Most of the explanations from stakeholders were in more of a use-case format, but a state-transition diagram was more effective at validating the rules and requirements in this situation.
The diagram above uses the following approach to describing the problem:
- Some customers are considered to be “actively referred” by an affiliate partner – and when that is true, an affiliate receives compensation for the order placed by the customer. Other customers are not considered to be “actively referred” and no compensation is due to the affiliate partner.
- Customers can be “temporarily actively referred” and events modify that state.
What the diagram shows, given that context is the following business rules:
- When a customer is referred to the site, the “to be compensated” affiliate partner is identified, and associated with the customer.
- When the same customer is referred to the site by a different affiliate partner, the new affiliate replaces the old one.
- If “N” days pass after a customer was referred by an affiliate partner, that affiliation expires, and the affiliate partner is not compensated for future purchases.
- An affiliate partner is only compensated for the first purchase made by the referred customer.
The stakeholders that were present confirmed that this perfectly represents their business requirements. Even cooler – a couple days later, the business person most-directly-responsible for implementing the programs came by, looked at the whiteboard, and signed her name on it to record her approval. We also have a camera-phone snapshot of that.
What We Didn’t Do
I could have titled this article Mini-Model and Requirements, but Agile seemed more appropriate, because we didn’t go over the top with it (and it is a rapid-development, incremental project). The diagram above also represents the minimum deployable version of the affiliate program for a given release.
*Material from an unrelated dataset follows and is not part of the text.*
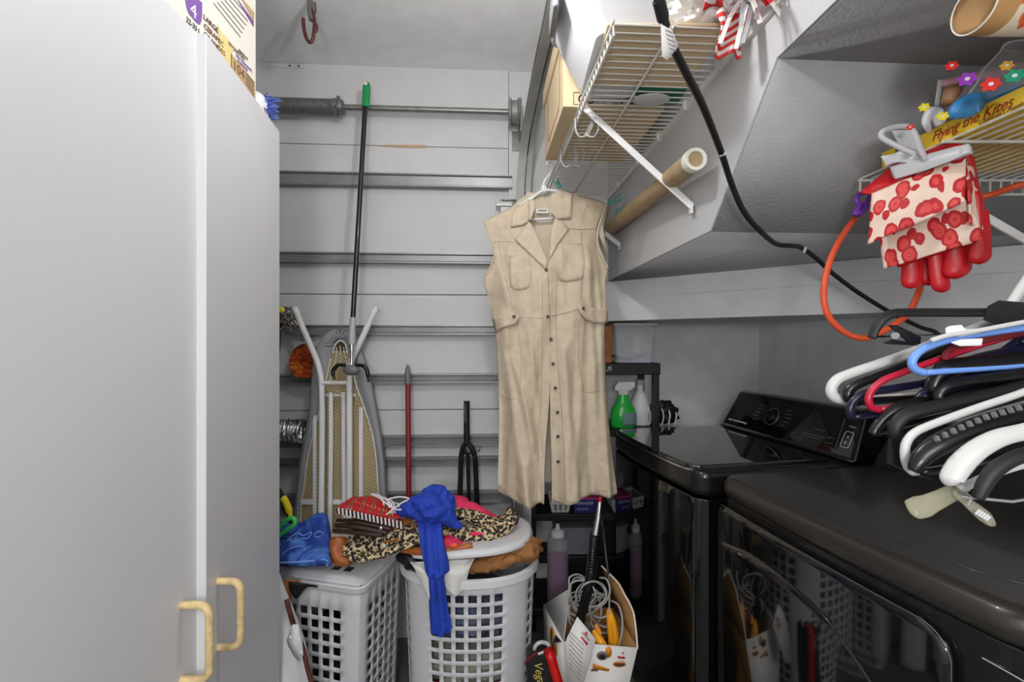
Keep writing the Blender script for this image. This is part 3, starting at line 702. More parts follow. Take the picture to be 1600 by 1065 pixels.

We stopped short of creating the following diagram:

This diagram is more of a “classic” artifact that you would see in a BUFR (big, up-front requirements) project. Our team collaborates regularly, and the affiliate program details were now relevant/timely. We had the conversations, drew the diagram, confirmed (in about 10 minutes), took a picture, and shared it with the rest of the team. There would have been marginal incremental value in making a pretty version of the diagram, so we didn’t do it. Our goal is working software, not comprehensive documentation.
Conclusion
Just do what you need to do, then move on. For our team, clarifying the intent was important. Creating a formal, pretty picture added no extra value. So we didn’t do it.